Kawaii’s descent on political movements

The concept of kawaii sits well with Japan’s culture of politeness. But how does a gentle, cuddly, and lovable movement fare with the country’s political idealisms?

Kawaii has surprising roots in the rebellions against conformist views. In the 1970s, it became an expression of youth culture that wanted to challenge and break free from the accepted norms. It was a way of resisting the older generations by denouncing the undesirable nature of adulthood.

And from a global perspective, it has done much to change Japan’s aggressive and militaristic image to a softer and gentler one. Today, kawaii elements of popular culture are also part of the Japanese government’s “Cool Japan” national image-building campaign. Kawaii fashion, manga, anime, Hello Kitty, and Pokemon have all become an important part of the country’s strategy to increase its global appeal. And this has given rise to various government initiatives like kawaii ambassadors and anime tourism—unexpected yet powerful ammunition for Japan’s projection of soft power.

Photo by mentatdgt from Pexels

The gentle nature of kawaii has also done much to define and guide its fans’ responses to global events of political nature. It’s given them a more non-threatening, non-abrasive, positive, playful, and creative approach to tackle important and sensitive topics.

Take, for example, ISIS-chan, a cute female anime character that slays melons (instead of innocent people)—a typical kawaii response to terrorism. It came into being as part of a new kind of Japanese-led global movement against violence. And it not only mocked terrorism but also served as a clever “Google bombing” strategy. The ISIS-chan fans aimed to diminish the online prominence of the infamous terrorist organization by outranking it in search results with their anime character.

It’s about much more than a culture of “cute”

From a Western perspective, the blushed cheeks, frilly dresses, pastel shades, and peppy round-eyed mascots may seem peculiar and even childish. But in Japan, the concept of kawaii extends far beyond these visual tokens. These cute, cuddly, adorable, and playful metaphors have grown in popularity for their endearing, positive, and feel-good appeal.

In a sense, it’s similar to how Disney captured the hearts of millions of children and adults in the West with its endearing characters like Mickey Mouse. It transported them to a fun and fantastical world and created a cult-like following along the way.
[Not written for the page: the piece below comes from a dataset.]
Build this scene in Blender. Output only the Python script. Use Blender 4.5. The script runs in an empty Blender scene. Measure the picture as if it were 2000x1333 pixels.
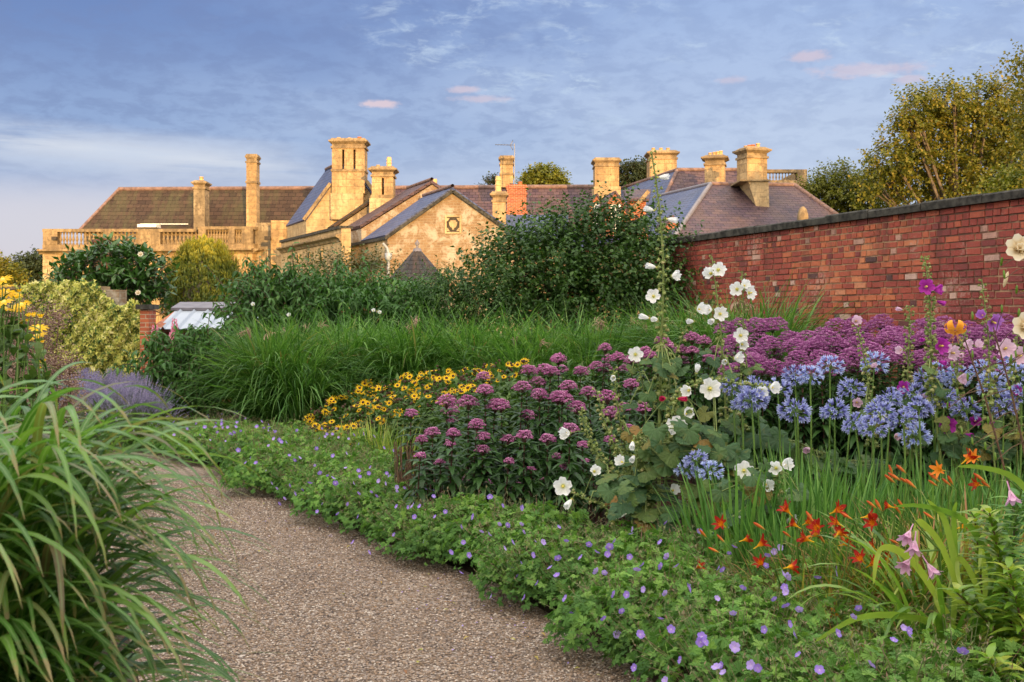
import bpy, math
import numpy as np
from math import radians, sin, cos, pi
RN = np.random.RandomState(7)
F, HZ, EYE = 2200.0, 620.0, 1.6
SC = bpy.context.scene
COL = SC.collection

# ------------------------------------------------------------ camera
cd = bpy.data.cameras.new('camera'); cam = bpy.data.objects.new('camera', cd); COL.objects.link(cam)
cam.location = (0, 0, EYE); cam.rotation_euler = (pi/2, 0, 0)
cd.lens = 36*F/2000; cd.sensor_width = 36; cd.shift_y = -(666.5-HZ)/2000
cd.clip_end = 5000
cd.dof.use_dof = True; cd.dof.focus_distance = 8.5; cd.dof.aperture_fstop = 9.0
SC.camera = cam

# ------------------------------------------------------------ light
SUN_EL, SUN_AZ = radians(6.5), (0.30, -0.954)      # direction towards the sun
sd = bpy.data.lights.new('sun', 'SUN'); sun = bpy.data.objects.new('sun', sd); COL.objects.link(sun)
sd.energy = 4.5; sd.angle = radians(0.6); sd.color = (1, 0.58, 0.20)
from mathutils import Vector
sv = Vector((SUN_AZ[0]*cos(SUN_EL), SUN_AZ[1]*cos(SUN_EL), sin(SUN_EL)))
sun.rotation_euler = sv.to_track_quat('Z', 'Y').to_euler()
EXPO = 0.6
SKYS = 0.15
SC.view_settings.view_transform = 'Standard'; SC.view_settings.look = 'None'
SC.view_settings.exposure = EXPO; SC.view_settings.gamma = 1

# ------------------------------------------------------------ node helper
class NT:
    def __init__(s, nt): s.nt = nt; nt.nodes.clear()
    def n(s, typ, ins=None, **props):
        nd = s.nt.nodes.new(typ)
        for k, v in props.items(): setattr(nd, k, v)
        for k, v in (ins or {}).items(): s.put(nd.inputs[k], v)
        return nd
    def put(s, sock, v):
        if isinstance(v, bpy.types.NodeSocket): s.nt.links.new(v, sock)
        elif isinstance(v, bpy.types.Node): s.nt.links.new(v.outputs[0], sock)
        else:
            if isinstance(v, (tuple, list)) and len(v) == 3 and sock.type == 'RGBA': v = (*v, 1)
            sock.default_value = v
    def math(s, op, a, b=0.0, c=0.0, clamp=False):
        nd = s.nt.nodes.new('ShaderNodeMath'); nd.operation = op; nd.use_clamp = clamp
        s.put(nd.inputs[0], a); s.put(nd.inputs[1], b)
        if op in ('MULTIPLY_ADD', 'SMOOTH_MIN', 'COMPARE'): s.put(nd.inputs[2], c)
        return nd.outputs[0]
    def mix(s, f, a, b, bt='MIX'):
        nd = s.nt.nodes.new('ShaderNodeMix'); nd.data_type = 'RGBA'; nd.blend_type = bt
        s.put(nd.inputs[0], f); s.put(nd.inputs[6], a); s.put(nd.inputs[7], b)
        return nd.outputs[2]
    def ramp(s, f, stops, interp='LINEAR'):
        nd = s.nt.nodes.new('ShaderNodeValToRGB'); cr = nd.color_ramp; cr.interpolation = interp
        while len(cr.elements) < len(stops): cr.elements.new(0.5)
        for e, (p, c) in zip(cr.elements, stops):
            e.position = p; e.color = (*c, 1) if hasattr(c, '__len__') else (c, c, c, 1)
        s.put(nd.inputs[0], f); return nd.outputs[0]
    def sm(s, v, a, b, lo=0.0, hi=1.0):
        nd = s.nt.nodes.new('ShaderNodeMapRange'); nd.interpolation_type = 'SMOOTHSTEP'
        for i, x in enumerate((v, a, b, lo, hi)): s.put(nd.inputs[i], x)
        return nd.outputs[0]
    def noise(s, vec, scale, detail=4, rough=0.55, dist=0.0):
        nd = s.n('ShaderNodeTexNoise', {'Scale': scale, 'Detail': detail, 'Roughness': rough, 'Distortion': dist})
        if vec is not None: s.put(nd.inputs['Vector'], vec)
        return nd.outputs[0]
    def comb(s, x, y, z):
        return s.n('ShaderNodeCombineXYZ', {0: x, 1: y, 2: z}).outputs[0]

# ------------------------------------------------------------ world: Nishita sky with a layer of morning cloud
world = bpy.data.worlds.new('World'); SC.world = world; world.use_nodes = True
w = NT(world.node_tree)
sky = w.n('ShaderNodeTexSky'); sky.sky_type = 'NISHITA'; sky.sun_disc = False
sky.sun_elevation = SUN_EL; sky.sun_rotation = math.atan2(SUN_AZ[0], SUN_AZ[1])
sky.air_density = 1.0; sky.dust_density = 1.2; sky.ozone_density = 1.5
tc = w.n('ShaderNodeTexCoord').outputs['Generated']
sep = w.n('ShaderNodeSeparateXYZ', {0: tc})
x, y, z = sep.outputs
zc = w.math('MAXIMUM', z, 0.0)
den = w.math('ADD', zc, 0.26)
cx_ = w.math('DIVIDE', x, den); cy_ = w.math('DIVIDE', y, den)
cp = w.comb(cx_, cy_, 0.0)
K = 1.0/(SKYS*2**EXPO)
def k3(r, g, b, m=1.0): return (r*K*m, g*K*m, b*K*m)
elev = w.noise(cp, 2.0, 3, 0.5)
# large veil colours by height and side
left = w.sm(w.math('MULTIPLY_ADD', elev, 0.5, w.math('MULTIPLY', x, -1.0)), -0.05, 0.62)
hcol = w.mix(left, k3(.56, .63, .84), k3(.62, .62, .78))                 # low sky
mcol = w.mix(left, k3(.52, .61, .84), k3(.26, .36, .65))                 # middle
tcol = w.mix(left, k3(.37, .49, .79), k3(.125, .20, .49))               # upper
zz = w.math('MULTIPLY_ADD', elev, 0.05, zc)
base = w.mix(w.sm(zz, 0.085, 0.185), hcol, mcol)
base = w.mix(w.sm(zz, 0.17, 0.30), base, tcol)
# mackerel texture
n1 = w.noise(cp, 15.0, 8, 0.62, 0.25)
n2 = w.noise(cp, 3.6, 4, 0.5)
dark = w.math('MULTIPLY', w.sm(n1, 0.40, 0.62), w.sm(zz, 0.10, 0.2))
base = w.mix(w.math('MULTIPLY', dark, w.math('MULTIPLY_ADD', left, .30, .20)), base, k3(.15, .20, .45))
n3 = w.noise(w.comb(w.math('MULTIPLY', cx_, 1.0), w.math('MULTIPLY', cy_, 1.3), 3.1), 17.0, 9, 0.66, 0.4)
wm = w.math('MULTIPLY', w.sm(n3, 0.46, 0.70), w.sm(n2, 0.46, 0.60))
side = w.math('MULTIPLY', w.sm(x, -0.30, 0.08), w.sm(zz, 0.16, 0.25))
base = w.mix(w.math('MULTIPLY', w.math('MULTIPLY', wm, side), 0.9), base, k3(.60, .72, .90))
# long pale streak low on the left
sn = w.noise(w.comb(w.math('MULTIPLY', x, 4.0), w.math('MULTIPLY', z, 34.0), y), 1.3, 6, 0.6, 0.2)
band = w.math('SUBTRACT', 1.0, w.math('MULTIPLY', w.math('ABSOLUTE', w.math('SUBTRACT', zc, w.math('MULTIPLY_ADD', x, -0.06, 0.118))), 42.0), clamp=True)
st = w.math('MULTIPLY', w.math('MULTIPLY', band, w.sm(sn, 0.30, 0.6)), w.sm(x, -0.12, -0.26))
base = w.mix(w.math('MULTIPLY', st, 1.0), base, k3(.68, .70, .82))
# thin wisps on the mid left
ws = w.math('MULTIPLY', w.math('MULTIPLY', w.sm(sn, 0.52, 0.72), w.sm(zc, 0.09, 0.12)), w.sm(zc, 0.19, 0.14))
base = w.mix(w.math('MULTIPLY', ws, 0.45), base, k3(.52, .60, .82))
# low warm glow at the left horizon
hz = w.math('MULTIPLY', w.sm(zc, 0.12, 0.085), w.sm(x, -0.1, -0.36))
base = w.mix(w.math('MULTIPLY', hz, 0.75), base, k3(.66, .62, .74))
# small pink clouds
def puff(bx, bz, sx, sz, amt, seed):
    global base
    dx = w.math('DIVIDE', w.math('SUBTRACT', x, bx), sx); dz = w.math('DIVIDE', w.math('SUBTRACT', z, bz), sz)
    r = w.math('SQRT', w.math('ADD', w.math('MULTIPLY', dx, dx), w.math('MULTIPLY', dz, dz)))
    nn = w.noise(w.comb(w.math('MULTIPLY', x, 1.0), w.math('MULTIPLY', z, 2.0), seed), 70.0, 4, 0.65)
    m = w.sm(w.math('ADD', r, w.math('MULTIPLY_ADD', nn, 1.8, -0.9)), 1.15, 0.35)
    m = w.math('MULTIPLY', m, w.sm(y, 0.0, 0.3))
    base = w.mix(w.math('MULTIPLY', m, amt), base, k3(.80, .60, .66))
for px, py, wx, wy, a, sdn in [(742, 203, 42, 9, .9, 1.), (908, 175, 36, 8, .6, 2.), (940, 194, 60, 8, .5, 3.),
                               (1690, 137, 110, 15, .5, 4.), (1580, 110, 40, 13, .6, 5.), (1775, 155, 34, 9, .5, 6.), (1430, 156, 30, 8, .4, 7.)]:
    vx, vz = (px-1000)/F, (HZ-py)/F; L_ = math.sqrt(vx*vx+vz*vz+1)
    puff(vx/L_, vz/L_, wx/F, wy/F, a, sdn)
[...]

Photo by travelphotographer on Pixabay

But kawaii’s appeal has had a far-reaching impact on Japanese society. It has created its own subculture, a way of being, a cultural movement that has molded behavior and attitudes and become a social, economic, and political force for good. And its mainstream appeal has been so profound that it has even been recognized and embraced by the establishment as an important element of the country’s identity.